そのためジオン公国のギレン総帥も、士気を下げないよう、サイド3にいる人間は優秀人種であり、選ばれた存在なのだから負けるわけが無い!と演説で戦意高揚。こちらも徹底交戦を宣言するのですが、決め手である補給物資がほとんど無い。


そこでギレン総帥は資源が無ければ地球の資源を押さえればいい!と「地球侵攻作戦」として、大量資源があるコーカサス地方のオデッサ・バイコヌールに降下。

第1地上機動師団としてマ・クベが指揮する資源発掘隊がカスピ海や黒海など、天然資源が多い場所を中心に占拠。その他アメリカのキャリフォルニアベース。アジアの北京、アフリカのキリマンジャロなど、半数以上の資源がジオン軍の先発隊に取られてしまう。


ここまでは予想していた通り、地球連邦軍の資源を取ることで、そこでモビルスーツなどの兵器を量産し、各方面から連邦軍の本拠地であるジャブローを攻め落とす予定だったのですが、宇宙に馴れ過ぎていた兵士達は歩行による重力で思った以上に苦戦。


さらに戦力外だと思われていた61式戦車を始め、対モビルスーツ用の重誘導弾などによる物量攻撃から、当時目標としていた全資源の半分程度しか支配出来ず、占領領域を拡大しすぎたことも災いして補給もままならない状態になってしまう。

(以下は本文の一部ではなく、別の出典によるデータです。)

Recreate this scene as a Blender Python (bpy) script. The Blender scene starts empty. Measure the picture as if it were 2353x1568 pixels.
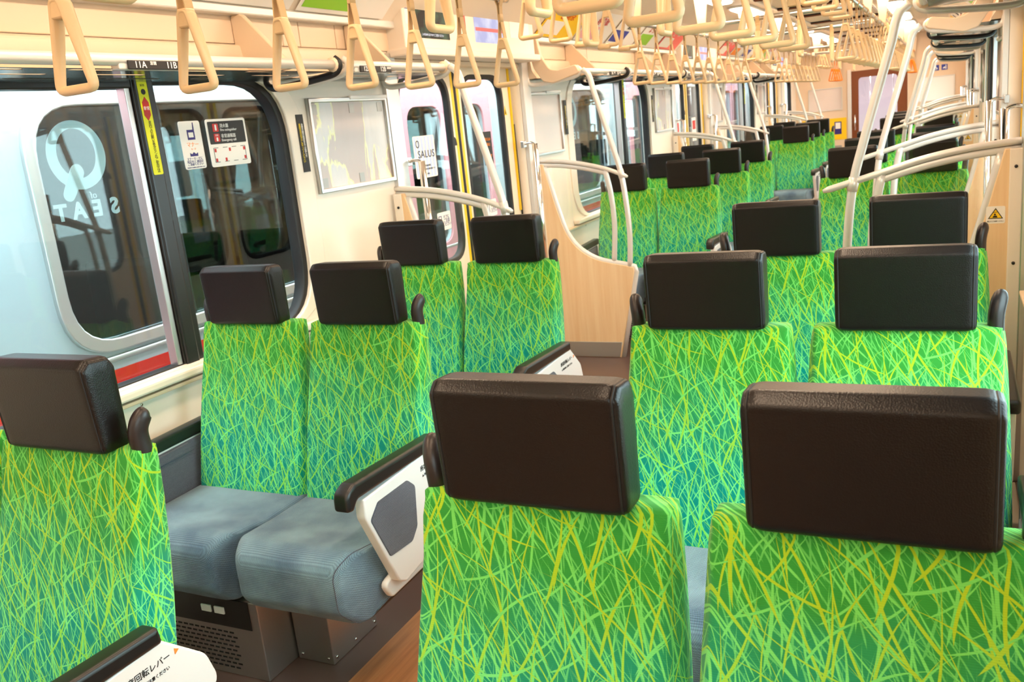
import bpy, bmesh, math, random
from mathutils import Matrix, Vector

random.seed(7)
scene = bpy.context.scene
COL = scene.collection
PI = math.pi

# ------------------------------------------------------------------ camera
F_PX, YAW, PITCH, ROLL = 2038.06, 26.7662, 13.6115, -6.0112
CAM = (1.0265, 0.0, 1.5155)
_y, _p, _r = (math.radians(a) for a in (YAW, PITCH, ROLL))
_f = Vector((-math.sin(_y) * math.cos(_p), math.cos(_y) * math.cos(_p), -math.sin(_p)))
_rt = Vector((math.cos(_y), math.sin(_y), 0))
_up = _rt.cross(_f)
_R = _rt * math.cos(_r) + _up * math.sin(_r)
_U = -_rt * math.sin(_r) + _up * math.cos(_r)
cam_data = bpy.data.cameras.new('camera')
cam_data.sensor_width = 36
cam_data.lens = 36 * F_PX / 2353
cam_data.clip_start = 0.05
cam_data.clip_end = 200
cam_data.dof.use_dof = True
cam_data.dof.focus_distance = 1.75
cam_data.dof.aperture_fstop = 11
cam = bpy.data.objects.new('camera', cam_data)
COL.objects.link(cam)
_m = Matrix.Identity(4)
for i in range(3):
    _m[i][0], _m[i][1], _m[i][2], _m[i][3] = _R[i], _U[i], -_f[i], CAM[i]
cam.matrix_world = _m
scene.camera = cam

# ------------------------------------------------------------------ world, exposure
world = bpy.data.worlds.new('overcast_sky')
scene.world = world
world.use_nodes = True
_bg = world.node_tree.nodes['Background']
_bg.inputs[0].default_value = (0.80, 0.93, 1.0, 1)
_bg.inputs[1].default_value = 9.0
scene.view_settings.view_transform = 'Standard'
scene.view_settings.look = 'None'
scene.view_settings.exposure = 0.22
scene.view_settings.gamma = 1
scene.view_settings.use_curve_mapping = False
LAMP_COLOR = (1.0, 0.64, 0.385)
LAMP_WATT = 8.6
scene.cycles.use_denoising = True
scene.cycles.max_bounces = 7
scene.cycles.adaptive_threshold = 0.05
scene.cycles.diffuse_bounces = 3
scene.cycles.glossy_bounces = 4
scene.cycles.transparent_max_bounces = 12
scene.cycles.sample_clamp_indirect = 6

# ------------------------------------------------------------------ car layout
WX = 1.285                       # inner face of the side walls
FZ = 0.035                       # floor level
BAYS = [-2.88, 1.94, 6.76, 11.58]
DOORS = [-0.47, 4.35, 9.17, 13.99]
END_Y, NEAR_Y = 16.2, -2.2
CEIL = 2.29

# ------------------------------------------------------------------ materials
def srgb(r, g, b):
    f = lambda c: (c / 255 / 12.92) if c <= 10 else ((c / 255 + 0.055) / 1.055) ** 2.4
    return (f(r), f(g), f(b), 1)

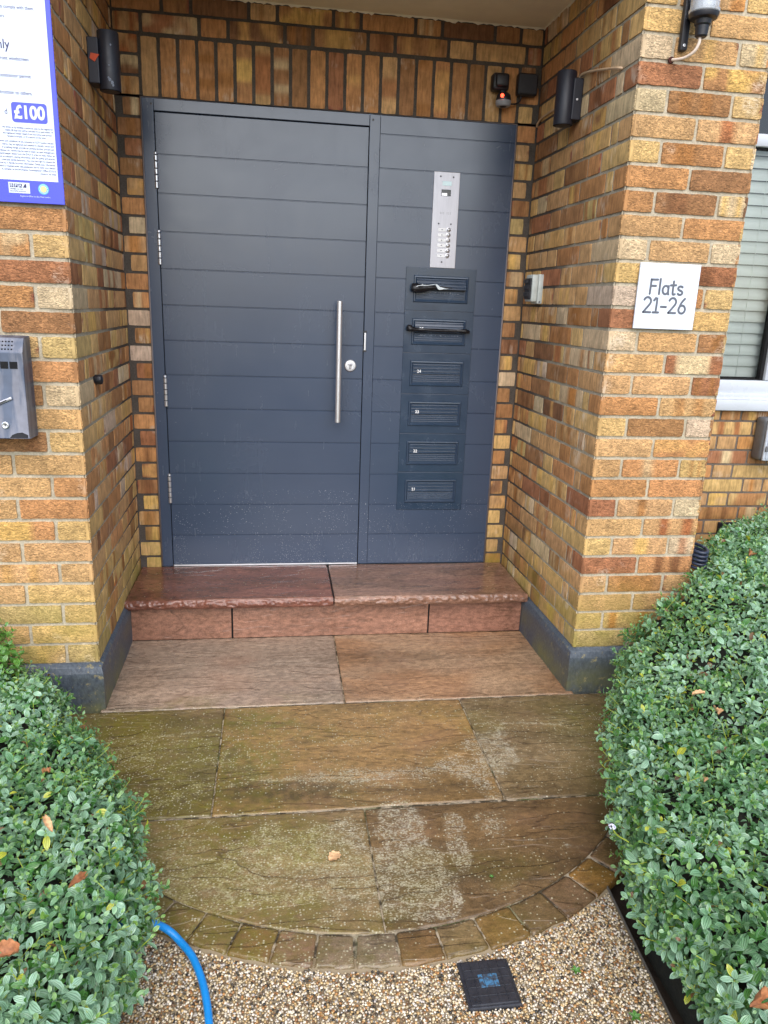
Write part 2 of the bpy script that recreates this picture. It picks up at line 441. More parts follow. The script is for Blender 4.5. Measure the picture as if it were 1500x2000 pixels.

結局、連邦軍もジオンのザク相手では、被害が増え、ジオン軍も占領した基地を守るだけで手一杯の状態で8ヶ月も泥沼の膠着状態になってしまうのですが、これもまたお互いに疲弊した状態で重大なことをいちかばちかで決めてしまった末路ですので、


決め手を持たない」ということは人生においても不利になるという教訓であるのです。